Take the lines from the one bearing "Write the bpy" to the one bearing "rnd = random.Random(7)", inclusive, and reproduce them exactly; include no other line.

::::::

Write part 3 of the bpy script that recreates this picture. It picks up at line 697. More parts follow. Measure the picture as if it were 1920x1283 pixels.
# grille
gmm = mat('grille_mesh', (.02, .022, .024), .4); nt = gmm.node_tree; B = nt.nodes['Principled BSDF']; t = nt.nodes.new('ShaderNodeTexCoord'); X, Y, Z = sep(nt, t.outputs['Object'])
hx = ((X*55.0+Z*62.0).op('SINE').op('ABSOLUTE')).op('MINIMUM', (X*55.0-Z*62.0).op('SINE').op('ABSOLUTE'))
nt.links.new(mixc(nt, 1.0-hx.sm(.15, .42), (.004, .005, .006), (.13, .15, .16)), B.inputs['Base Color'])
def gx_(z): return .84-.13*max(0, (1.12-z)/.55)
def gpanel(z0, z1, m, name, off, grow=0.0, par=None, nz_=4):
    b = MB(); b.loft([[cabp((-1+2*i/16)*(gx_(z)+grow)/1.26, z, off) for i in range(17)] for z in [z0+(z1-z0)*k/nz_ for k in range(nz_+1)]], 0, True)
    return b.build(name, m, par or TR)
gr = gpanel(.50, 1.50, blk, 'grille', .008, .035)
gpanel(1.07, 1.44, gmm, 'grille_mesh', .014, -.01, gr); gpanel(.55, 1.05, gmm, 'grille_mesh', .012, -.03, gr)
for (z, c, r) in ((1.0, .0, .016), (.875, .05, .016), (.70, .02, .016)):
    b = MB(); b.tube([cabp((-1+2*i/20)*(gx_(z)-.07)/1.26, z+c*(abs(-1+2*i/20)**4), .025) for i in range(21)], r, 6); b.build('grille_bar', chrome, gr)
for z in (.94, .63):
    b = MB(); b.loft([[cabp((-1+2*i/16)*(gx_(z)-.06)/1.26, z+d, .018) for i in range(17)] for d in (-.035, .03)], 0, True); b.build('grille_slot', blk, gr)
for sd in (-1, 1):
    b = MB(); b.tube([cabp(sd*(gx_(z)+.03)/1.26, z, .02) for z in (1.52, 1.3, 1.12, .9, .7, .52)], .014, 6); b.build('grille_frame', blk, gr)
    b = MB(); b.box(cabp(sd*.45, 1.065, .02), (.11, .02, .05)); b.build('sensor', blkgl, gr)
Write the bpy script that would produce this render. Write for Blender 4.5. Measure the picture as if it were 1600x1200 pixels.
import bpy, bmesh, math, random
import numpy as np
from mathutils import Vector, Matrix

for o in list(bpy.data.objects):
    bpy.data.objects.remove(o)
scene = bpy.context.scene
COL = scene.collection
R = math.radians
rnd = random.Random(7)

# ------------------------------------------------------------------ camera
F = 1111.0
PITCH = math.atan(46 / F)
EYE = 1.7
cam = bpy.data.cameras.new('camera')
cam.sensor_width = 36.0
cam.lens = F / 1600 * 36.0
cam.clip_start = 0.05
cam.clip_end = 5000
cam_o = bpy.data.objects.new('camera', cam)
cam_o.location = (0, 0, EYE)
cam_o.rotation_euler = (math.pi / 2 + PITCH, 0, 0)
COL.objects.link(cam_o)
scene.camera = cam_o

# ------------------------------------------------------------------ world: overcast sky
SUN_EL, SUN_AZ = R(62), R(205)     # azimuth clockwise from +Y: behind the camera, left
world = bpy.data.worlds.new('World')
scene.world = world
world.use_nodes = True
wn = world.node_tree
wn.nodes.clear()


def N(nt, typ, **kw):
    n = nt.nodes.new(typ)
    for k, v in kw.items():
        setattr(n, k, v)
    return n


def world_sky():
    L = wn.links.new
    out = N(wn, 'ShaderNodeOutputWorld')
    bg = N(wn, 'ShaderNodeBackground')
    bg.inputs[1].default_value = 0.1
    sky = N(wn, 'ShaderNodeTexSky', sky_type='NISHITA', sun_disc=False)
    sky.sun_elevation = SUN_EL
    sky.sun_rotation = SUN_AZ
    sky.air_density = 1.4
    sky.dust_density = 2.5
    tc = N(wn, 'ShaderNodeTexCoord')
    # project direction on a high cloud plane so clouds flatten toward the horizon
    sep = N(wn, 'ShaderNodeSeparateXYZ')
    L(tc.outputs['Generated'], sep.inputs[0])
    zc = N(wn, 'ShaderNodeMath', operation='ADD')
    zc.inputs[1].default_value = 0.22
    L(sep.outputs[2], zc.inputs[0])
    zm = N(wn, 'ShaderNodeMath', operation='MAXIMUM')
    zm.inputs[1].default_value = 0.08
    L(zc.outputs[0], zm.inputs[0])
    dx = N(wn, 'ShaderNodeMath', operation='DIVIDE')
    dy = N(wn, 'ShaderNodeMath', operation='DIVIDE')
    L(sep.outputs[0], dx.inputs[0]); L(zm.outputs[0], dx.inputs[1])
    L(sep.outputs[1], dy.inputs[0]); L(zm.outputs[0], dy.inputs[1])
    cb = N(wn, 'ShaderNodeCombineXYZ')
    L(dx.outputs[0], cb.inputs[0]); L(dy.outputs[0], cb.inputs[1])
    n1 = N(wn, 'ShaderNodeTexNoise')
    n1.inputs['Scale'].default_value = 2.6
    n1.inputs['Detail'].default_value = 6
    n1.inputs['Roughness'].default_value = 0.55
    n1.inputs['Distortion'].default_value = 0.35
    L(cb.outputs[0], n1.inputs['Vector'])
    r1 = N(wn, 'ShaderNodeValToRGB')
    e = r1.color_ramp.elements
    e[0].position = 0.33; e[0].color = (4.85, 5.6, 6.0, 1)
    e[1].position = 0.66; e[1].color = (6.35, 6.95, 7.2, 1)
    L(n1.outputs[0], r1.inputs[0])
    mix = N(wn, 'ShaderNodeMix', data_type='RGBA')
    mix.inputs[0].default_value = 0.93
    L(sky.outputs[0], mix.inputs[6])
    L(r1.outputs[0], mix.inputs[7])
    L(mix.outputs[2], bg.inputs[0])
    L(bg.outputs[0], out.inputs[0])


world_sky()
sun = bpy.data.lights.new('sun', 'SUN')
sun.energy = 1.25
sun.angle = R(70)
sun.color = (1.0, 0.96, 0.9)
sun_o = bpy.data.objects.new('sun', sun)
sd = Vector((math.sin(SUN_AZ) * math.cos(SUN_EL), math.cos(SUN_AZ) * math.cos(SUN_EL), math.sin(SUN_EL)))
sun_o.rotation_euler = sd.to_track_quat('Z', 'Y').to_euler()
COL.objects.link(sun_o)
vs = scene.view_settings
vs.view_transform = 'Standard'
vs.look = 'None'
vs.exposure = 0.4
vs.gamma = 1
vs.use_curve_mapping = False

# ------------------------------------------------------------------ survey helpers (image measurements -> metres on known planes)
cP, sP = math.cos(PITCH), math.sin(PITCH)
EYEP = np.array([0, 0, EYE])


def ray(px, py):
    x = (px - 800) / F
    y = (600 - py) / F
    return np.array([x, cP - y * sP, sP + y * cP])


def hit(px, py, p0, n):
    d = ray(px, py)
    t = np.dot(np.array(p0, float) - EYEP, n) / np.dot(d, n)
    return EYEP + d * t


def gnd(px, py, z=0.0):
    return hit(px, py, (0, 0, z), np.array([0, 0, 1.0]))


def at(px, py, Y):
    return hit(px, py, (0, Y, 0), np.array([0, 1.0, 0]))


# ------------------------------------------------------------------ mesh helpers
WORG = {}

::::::

▶ [Written answer]:
Write the bpy script that would produce this render. Write for Blender 4.5. Measure the picture as if it were 1600x1200 pixels.
import bpy, bmesh, math, random
import numpy as np
from mathutils import Vector, Matrix

for o in list(bpy.data.objects):
    bpy.data.objects.remove(o)
scene = bpy.context.scene
COL = scene.collection
R = math.radians
rnd = random.Random(7)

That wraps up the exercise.